## Task:
Copy verbatim the material from its first line to the line that holds "return m, nt, nt.nodes['Principled BSDF']", including that line.

## Exercise materials:
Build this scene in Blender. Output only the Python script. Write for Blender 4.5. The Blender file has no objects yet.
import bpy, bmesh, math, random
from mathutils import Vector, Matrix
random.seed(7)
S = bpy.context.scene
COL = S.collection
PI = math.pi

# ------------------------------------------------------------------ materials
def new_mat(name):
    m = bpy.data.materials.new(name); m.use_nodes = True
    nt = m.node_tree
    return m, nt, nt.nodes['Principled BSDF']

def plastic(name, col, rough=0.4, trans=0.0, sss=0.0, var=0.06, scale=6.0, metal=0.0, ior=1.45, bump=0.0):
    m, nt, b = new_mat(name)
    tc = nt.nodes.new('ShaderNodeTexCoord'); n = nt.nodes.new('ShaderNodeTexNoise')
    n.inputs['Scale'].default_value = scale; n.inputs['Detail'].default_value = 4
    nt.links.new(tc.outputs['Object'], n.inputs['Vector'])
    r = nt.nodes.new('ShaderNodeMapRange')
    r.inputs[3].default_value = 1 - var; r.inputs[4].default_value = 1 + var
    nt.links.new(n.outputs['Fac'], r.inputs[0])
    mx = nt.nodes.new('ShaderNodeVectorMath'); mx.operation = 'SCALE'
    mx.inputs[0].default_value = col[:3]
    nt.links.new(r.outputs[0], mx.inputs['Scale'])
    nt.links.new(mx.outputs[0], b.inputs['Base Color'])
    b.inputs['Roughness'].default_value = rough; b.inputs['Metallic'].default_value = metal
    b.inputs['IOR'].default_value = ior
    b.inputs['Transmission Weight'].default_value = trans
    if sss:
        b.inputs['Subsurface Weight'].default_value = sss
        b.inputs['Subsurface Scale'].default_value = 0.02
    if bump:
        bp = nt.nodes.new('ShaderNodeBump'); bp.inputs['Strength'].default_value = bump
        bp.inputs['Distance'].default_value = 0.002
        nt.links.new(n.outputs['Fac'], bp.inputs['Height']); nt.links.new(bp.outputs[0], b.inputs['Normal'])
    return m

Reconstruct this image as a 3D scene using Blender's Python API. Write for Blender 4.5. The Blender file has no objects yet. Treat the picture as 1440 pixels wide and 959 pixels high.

## Exercise solution:
Build this scene in Blender. Output only the Python script. Write for Blender 4.5. The Blender file has no objects yet.
import bpy, bmesh, math, random
from mathutils import Vector, Matrix
random.seed(7)
S = bpy.context.scene
COL = S.collection
PI = math.pi

# ------------------------------------------------------------------ materials
def new_mat(name):
    m = bpy.data.materials.new(name); m.use_nodes = True
    nt = m.node_tree
    return m, nt, nt.nodes['Principled BSDF']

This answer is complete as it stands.